EXHIBIT D TO THE NON-QUALIFIED STOCK OPTION GRANT NOTICE

Contract Categories: Business Finance - Stock Agreements
EX-10.8 8 a40436exv10w8.htm EXHIBIT 10.8 exv10w8
 

Exhibit 10.8
EXHIBIT D TO THE NON-QUALIFIED STOCK OPTION GRANT NOTICE
TERMS AND CONDITIONS
ADDENDUM FOR EMPLOYEES IN ITALY
May 2008
     Pursuant to the Non-Qualified Stock Option Grant Notice to which this addendum is attached (the “Grant Notice”), Allergan, Inc. (the “Company”) granted to the participant specified on the Grant Notice (“Participant”) an option under the Allergan, Inc. 2008 Incentive Award Plan (the “Plan”) to purchase the number of shares of the Company’s common stock, par value $0.01 per share (“Stock”), indicated in the Grant Notice, subject to a general set of terms and conditions attached as “Exhibit A” to the Grant Notice (the “Terms”), the terms and conditions of the Grant Notice and the Plan, and the terms and conditions set forth in this addendum. The provisions of this addendum form an integral part of the Terms. The provisions of the Plan, the Grant Notice and the Terms that do not contradict the provisions of this addendum shall remain applicable.
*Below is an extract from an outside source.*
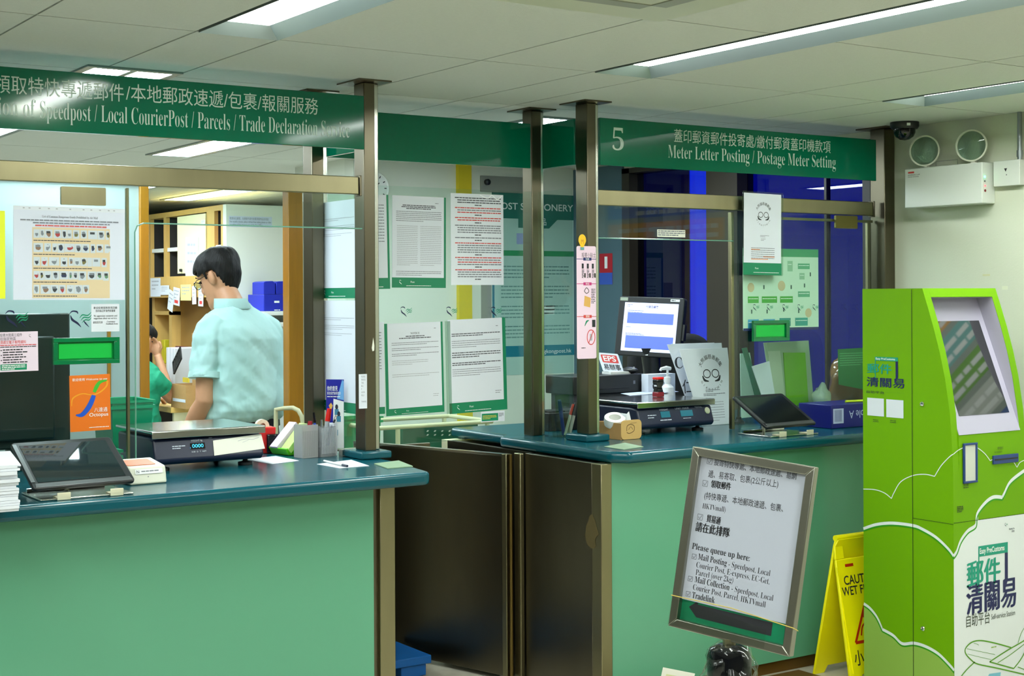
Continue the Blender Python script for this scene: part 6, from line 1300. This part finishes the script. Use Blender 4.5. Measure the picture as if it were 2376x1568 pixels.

     Capitalized terms not specifically defined herein shall have the meanings specified in the Plan.
1.   Acquired Rights.
    The grant of the Option to Participant was wholly at the discretion of the Administrator and neither Participant’s receipt of the Option nor any other option or award imposes any obligation on the Administrator or the Company to grant Participant any additional awards under the Plan in the future.
 
    The value or benefits derived from the Option shall not be taken into account in computing the amount of Participant’s salary or other compensation for the purposes of determining any pension, retirement or other benefits.
 
    No account shall be taken of actual or further grants of options or other awards under the Plan for the purposes of any redundancy payments or for the purposes of any claim for compensation resulting from loss of employment in any way whatsoever.
 
    Nothing in the Plan or in any document of any type executed pursuant to the Plan or relating to the Option shall confer upon Participant any right to continue in the employ or service of the Company, or shall affect the right of the Company to terminate the employment or service of Participant at any time for any or no reason or shall impose upon the Company any liability for any forfeiture, lapse or termination of the Option that may result from any such termination.
4.   Currency. All calculations under the Plan shall be prepared based on U.S. dollars. Amounts denominated in any currency other than U.S. dollars shall be converted into U.S. dollars on the basis of the Exchange Rate in effect on the relevant date. The “Exchange Rate” shall be the rate at which the relevant currency is converted into U.S. Dollars, as reported on the relevant date in The Wall Street Journal (or such other reliable source as may be selected from time to time by the Administrator in its discretion).
 
5.   Other Terms. The provisions of this Terms and Conditions Addendum for Employees in Italy shall supersede any provisions to the contrary in the Grant Notice, the Terms or the Plan.